No descubro la sopa de ajo, diciendo esto. Absolutamente todos los líderes independentistas que se presentaban a estas elecciones europeas son conscientes de que sin un retorno a esa música, a esa activación general, los grados de participación electoral en este movimiento se mantendrán a la baja o, como máximo, se estabilizarán en un suelo poco penoso. Lo saben todos, del primero al último. Por lo tanto, es de un patético infantilismo tratar de otorgarse la voz del actual abstencionismo: cuando has vivido lo que vivimos en 2017, nada que no se parezca mucho podrá llegar a acercarse a esos índices. Pero es que la evidencia la tenemos con lo que ya sucedía antes de 2017: recuerdo que en los años anteriores ya era difícil para el nacionalismo, el soberanismo, incluso para ERC, imponer relato alguno o reclutar a nuevos militantes, puesto que en ese momento todo el que quería participar en política se hacía de Òmnium o de la ANC. A nadie debe extrañarle lo que sucede hoy, e incluso los índices de participación en estas elecciones son similares a los de la época pre-procés. Simplemente, sin esa sensación de ir a por ello y de poner la directa, la desmotivación es mayor y volvemos un poco ahí donde estábamos. Otra cosa es que sea injusto, o poco inteligente, porque no cabe duda de que en el voto reside la existencia y que cuanta menos representación tienes, menos existes: sí, también como país. O como conflicto, en plena mesa de negociación en Suiza. Pero bueno, todo el mundo debe mirar sus culpas propias. Dejando de lado, por supuesto, a quienes pretenden aprovechar esta circunstancia para erigirse en una especie de clarividentes de la ola. Aún creen que se ha puesto a llover porque ellos han rezado más que nadie, o porque son más listos que nadie. Lo más recomendable, créanme, es dejar que lo sigan creyendo.

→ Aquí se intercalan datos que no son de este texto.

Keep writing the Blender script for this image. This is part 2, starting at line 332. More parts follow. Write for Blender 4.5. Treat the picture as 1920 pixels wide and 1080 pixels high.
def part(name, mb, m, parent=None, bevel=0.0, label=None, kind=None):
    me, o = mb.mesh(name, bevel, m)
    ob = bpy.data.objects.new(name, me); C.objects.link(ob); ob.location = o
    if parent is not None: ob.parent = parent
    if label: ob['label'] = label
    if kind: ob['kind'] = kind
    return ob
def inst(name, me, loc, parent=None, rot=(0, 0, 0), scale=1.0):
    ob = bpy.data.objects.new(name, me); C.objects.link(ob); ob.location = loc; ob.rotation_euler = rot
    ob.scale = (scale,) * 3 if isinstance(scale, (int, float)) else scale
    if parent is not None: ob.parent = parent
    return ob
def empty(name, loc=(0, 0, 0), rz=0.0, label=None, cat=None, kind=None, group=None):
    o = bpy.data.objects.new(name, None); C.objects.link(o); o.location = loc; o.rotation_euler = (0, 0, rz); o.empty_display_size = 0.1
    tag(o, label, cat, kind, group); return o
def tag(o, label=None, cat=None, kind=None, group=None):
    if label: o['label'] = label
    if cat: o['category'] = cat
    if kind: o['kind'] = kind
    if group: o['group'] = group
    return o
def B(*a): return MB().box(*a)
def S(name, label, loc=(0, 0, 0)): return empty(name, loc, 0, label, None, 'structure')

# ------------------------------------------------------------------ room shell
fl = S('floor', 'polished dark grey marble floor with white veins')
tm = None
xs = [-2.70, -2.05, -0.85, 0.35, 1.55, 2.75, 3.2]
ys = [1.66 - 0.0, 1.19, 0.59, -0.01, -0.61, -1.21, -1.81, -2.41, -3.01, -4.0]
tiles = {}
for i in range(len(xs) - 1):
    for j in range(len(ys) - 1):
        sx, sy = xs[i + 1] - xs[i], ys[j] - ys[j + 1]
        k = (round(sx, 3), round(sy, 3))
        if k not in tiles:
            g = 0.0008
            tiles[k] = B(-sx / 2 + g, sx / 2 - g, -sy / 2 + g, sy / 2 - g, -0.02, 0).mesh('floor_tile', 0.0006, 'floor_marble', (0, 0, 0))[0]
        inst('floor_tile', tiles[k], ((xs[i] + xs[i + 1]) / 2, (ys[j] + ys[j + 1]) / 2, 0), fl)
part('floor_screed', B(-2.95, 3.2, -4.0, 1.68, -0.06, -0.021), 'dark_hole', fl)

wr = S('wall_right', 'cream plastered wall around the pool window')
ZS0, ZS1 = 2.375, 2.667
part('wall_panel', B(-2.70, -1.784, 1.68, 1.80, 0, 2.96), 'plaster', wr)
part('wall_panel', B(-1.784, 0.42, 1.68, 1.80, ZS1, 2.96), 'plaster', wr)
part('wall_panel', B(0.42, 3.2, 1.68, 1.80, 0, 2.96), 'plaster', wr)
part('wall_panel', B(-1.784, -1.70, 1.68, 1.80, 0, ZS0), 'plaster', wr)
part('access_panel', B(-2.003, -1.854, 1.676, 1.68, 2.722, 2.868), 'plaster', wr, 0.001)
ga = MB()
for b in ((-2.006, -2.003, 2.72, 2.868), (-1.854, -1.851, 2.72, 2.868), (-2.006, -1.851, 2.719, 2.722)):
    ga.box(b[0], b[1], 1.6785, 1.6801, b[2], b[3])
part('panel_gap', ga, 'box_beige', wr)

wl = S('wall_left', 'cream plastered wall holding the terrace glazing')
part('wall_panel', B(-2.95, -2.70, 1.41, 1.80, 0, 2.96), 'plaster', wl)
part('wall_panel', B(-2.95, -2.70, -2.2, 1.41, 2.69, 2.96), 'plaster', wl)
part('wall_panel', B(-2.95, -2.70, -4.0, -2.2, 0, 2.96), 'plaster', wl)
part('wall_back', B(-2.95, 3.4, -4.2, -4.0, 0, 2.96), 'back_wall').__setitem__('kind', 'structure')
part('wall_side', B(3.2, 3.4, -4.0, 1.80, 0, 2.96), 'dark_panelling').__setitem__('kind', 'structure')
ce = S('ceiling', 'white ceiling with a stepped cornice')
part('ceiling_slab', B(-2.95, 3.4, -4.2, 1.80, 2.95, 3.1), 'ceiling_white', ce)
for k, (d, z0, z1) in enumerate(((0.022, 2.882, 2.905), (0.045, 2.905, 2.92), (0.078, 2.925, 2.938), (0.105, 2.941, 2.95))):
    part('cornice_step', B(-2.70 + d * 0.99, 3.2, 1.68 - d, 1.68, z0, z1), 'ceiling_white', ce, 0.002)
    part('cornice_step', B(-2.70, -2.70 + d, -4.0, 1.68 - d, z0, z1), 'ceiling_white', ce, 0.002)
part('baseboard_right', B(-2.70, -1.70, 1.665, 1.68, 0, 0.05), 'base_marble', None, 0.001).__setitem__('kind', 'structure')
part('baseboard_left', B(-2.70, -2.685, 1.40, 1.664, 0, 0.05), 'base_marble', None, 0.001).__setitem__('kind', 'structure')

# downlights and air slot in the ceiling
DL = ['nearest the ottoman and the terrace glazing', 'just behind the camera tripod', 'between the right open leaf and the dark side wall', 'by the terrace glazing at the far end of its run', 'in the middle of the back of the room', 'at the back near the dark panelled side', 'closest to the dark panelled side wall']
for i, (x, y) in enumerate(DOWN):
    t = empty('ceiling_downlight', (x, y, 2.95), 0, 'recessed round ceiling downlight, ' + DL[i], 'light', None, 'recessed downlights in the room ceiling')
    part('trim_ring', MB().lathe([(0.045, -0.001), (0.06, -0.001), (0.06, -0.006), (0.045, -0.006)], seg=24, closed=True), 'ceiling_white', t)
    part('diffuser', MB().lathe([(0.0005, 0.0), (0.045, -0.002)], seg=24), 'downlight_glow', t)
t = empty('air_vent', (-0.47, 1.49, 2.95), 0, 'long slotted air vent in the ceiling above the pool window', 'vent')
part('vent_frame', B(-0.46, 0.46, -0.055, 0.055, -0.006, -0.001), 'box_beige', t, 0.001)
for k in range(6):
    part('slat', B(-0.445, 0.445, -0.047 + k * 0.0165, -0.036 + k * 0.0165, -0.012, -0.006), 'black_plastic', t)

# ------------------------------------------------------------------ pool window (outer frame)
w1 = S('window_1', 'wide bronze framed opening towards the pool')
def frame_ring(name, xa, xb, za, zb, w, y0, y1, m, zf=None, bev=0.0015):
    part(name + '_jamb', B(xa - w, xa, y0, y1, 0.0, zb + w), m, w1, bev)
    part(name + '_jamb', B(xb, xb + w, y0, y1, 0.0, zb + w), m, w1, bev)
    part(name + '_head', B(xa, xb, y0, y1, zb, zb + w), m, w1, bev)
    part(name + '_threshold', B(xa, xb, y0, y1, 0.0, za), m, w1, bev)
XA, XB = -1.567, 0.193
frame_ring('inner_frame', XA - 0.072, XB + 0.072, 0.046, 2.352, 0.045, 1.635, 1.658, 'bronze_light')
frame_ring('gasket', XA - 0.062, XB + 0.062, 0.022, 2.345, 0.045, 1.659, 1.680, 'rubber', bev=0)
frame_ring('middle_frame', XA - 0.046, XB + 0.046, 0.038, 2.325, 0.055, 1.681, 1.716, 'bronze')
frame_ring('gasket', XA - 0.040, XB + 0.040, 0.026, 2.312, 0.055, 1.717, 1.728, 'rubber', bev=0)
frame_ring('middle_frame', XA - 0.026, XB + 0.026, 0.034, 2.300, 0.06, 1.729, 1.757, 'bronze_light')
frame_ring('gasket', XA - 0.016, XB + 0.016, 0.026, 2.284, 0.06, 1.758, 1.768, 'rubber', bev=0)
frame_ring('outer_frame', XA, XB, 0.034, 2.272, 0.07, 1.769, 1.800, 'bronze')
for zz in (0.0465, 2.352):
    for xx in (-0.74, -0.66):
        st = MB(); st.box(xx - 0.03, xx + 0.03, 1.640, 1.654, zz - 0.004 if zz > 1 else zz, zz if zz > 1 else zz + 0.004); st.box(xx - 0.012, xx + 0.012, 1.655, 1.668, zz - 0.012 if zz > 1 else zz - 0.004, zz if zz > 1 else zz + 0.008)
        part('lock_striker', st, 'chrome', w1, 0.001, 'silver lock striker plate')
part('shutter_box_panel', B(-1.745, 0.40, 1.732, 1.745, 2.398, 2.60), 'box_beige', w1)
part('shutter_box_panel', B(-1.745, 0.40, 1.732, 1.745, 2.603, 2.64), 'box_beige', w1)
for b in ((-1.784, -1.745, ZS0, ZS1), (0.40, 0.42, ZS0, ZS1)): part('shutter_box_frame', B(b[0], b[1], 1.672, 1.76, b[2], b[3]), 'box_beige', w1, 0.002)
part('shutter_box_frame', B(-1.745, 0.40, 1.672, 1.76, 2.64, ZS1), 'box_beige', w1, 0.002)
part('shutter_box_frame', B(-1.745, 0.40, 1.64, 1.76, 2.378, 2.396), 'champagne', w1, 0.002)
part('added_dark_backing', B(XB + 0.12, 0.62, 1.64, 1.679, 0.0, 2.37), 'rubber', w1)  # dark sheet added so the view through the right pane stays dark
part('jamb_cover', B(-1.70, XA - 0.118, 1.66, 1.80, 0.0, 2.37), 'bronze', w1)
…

Que la gente vote menos cuando el proceso de ruptura se detiene, me parece lo más normal del mundo. Lo que ya no es tan normal, ni tan deseable, es que nos alegremos de ello

Lo único que importa ahora es saber cómo cambiar esta deriva. Vuelvo a insistir en que este tipo de resacas también costaron mucho a Quebec o en Escocia, pero la diferencia de Catalunya con estos otros dos procesos es que Catalunya nunca ha perdido ningún referéndum. Por lo tanto, no sé si estoy de acuerdo con el “hacerlo diferente” de Madí; es decir, sí creo que la estrategia independentista catalana debe actualizarse, pero no tengo tan claro que un eventual caballo de Troya con los vascos en Madrid necesite guardar en ninguna vitrina lo conquistado en 2017. Pienso que la declaración de independencia es tan vigente como lo fue la de Chile años antes de su independencia, básicamente porque no pertenece a ningún partido sino a todos nosotros, y porque fue un éxito. Despilfarrado, pero un éxito. Lo que estamos viviendo en estos años es una guerra de posiciones (judicial, jurídica, y, por lo tanto, menos épica o menos popular) en la que ambos bandos intentan salir con ventaja de cara a la esperable siguiente ola. Recuerdo perfectamente haberlo aventurado en 2017: la última carta que le quedaba a España no era la de la represión, esa era la penúltima: la última de verdad era el PSOE y sus ofertas pacificadoras o reformistas, difíciles de rechazar por parte de un pueblo que siempre hemos dicho que somos gente pacífica y que no nos gusta gritar. La única ventaja es que estamos ante una aproximación al final de esta comedia, en un nuevo reparto de cartas poselectoral, donde veremos si España realmente pretendía reformarse (veremos qué pasa con la ley de amnistía) y si el independentismo, por su parte, también se sabe reformar y reforzar. Que la gente vote menos cuando el proceso de ruptura se detiene, me parece lo más normal del mundo. Lo que ya no es tan normal, ni tan deseable, es que nos alegremos de ello. La única lección a obtener es la de hacer menos caso de los catastrofistas y ponerse de nuevo a trabajar.